Really, at this point, I want Ubisoft to wow me like it did with Assassin’s Creed 2. I didn’t anticipate Assassin’s Creed 2 or really think about how it would build on the original. And yet Ubisoft knew exactly how to deliver. It gave us a likable protagonist, a huge city to explore, a better combat system with more variety and weapons, interesting missions, a cool story and a hang-glider. I don’t expect a hang-glider in Watch Dogs 2 but I wouldn’t put it past Ubisoft to have something cool planned. Something to break the mold and inject some much needed freshness while acting as a compelling standard for future open world titles to follow.

I suppose Watch Dogs as a concept was new to an extent but it reeked of uninspired open world gameplay. How do you improve on this without significantly overhauling everything? That will be on Ubisoft to answer, naturally, but it would have to be a completely different game.

WAtch Dogs Wanted leve

"For all the fancy footage you’ll see of Watch Dogs 2 and all the mechanics Ubisoft will espouse on, it’ll ultimately be up to you to decide whether you actually want to take a chance again."

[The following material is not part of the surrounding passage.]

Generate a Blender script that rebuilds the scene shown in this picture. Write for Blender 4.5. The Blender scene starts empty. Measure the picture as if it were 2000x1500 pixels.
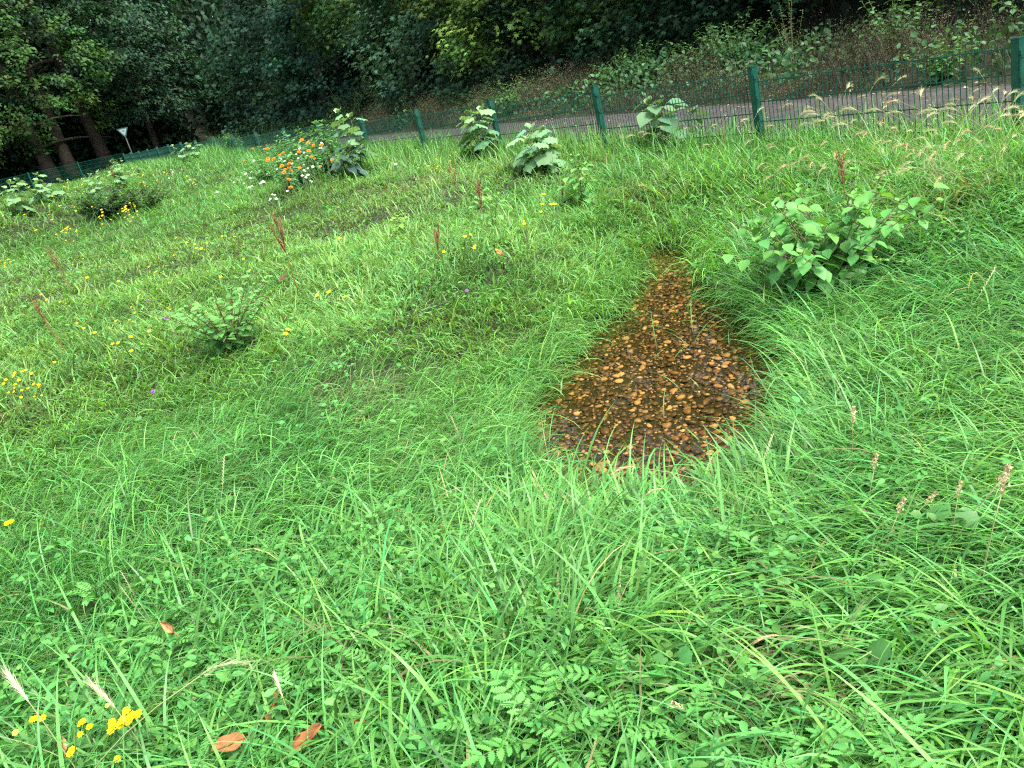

Thus far, you’ve heard my take on what Watch Dogs 2 could impress me (long story short: not be anything like the original). But why should you look forward to Watch Dogs 2? Why should you be hyped if the open world game is eventually a reality?

Honestly, you shouldn’t be. Because that’s how things went off the rails with the first game. Ubisoft talked a big game but couldn’t deliver. For all the fancy footage you’ll see of Watch Dogs 2 and all the mechanics Ubisoft will espouse on, it’ll ultimately be up to you to decide whether you actually want to take a chance again. There are valid points arguing for and against the same. No one’s going to blame you either way because it’s your money.

At the very least, if there’s one thing I want to see from Watch Dogs 2, besides an interesting story and likable characters and memorable missions and fun inventive gameplay that takes advantage of the hacking premise and visuals that are impressive at reveal and launch day, it’s to work. Hopefully Ubisoft – and every other developer – won’t forget that lesson any time soon.

But seriously, a more interesting protagonist wouldn’t hurt either.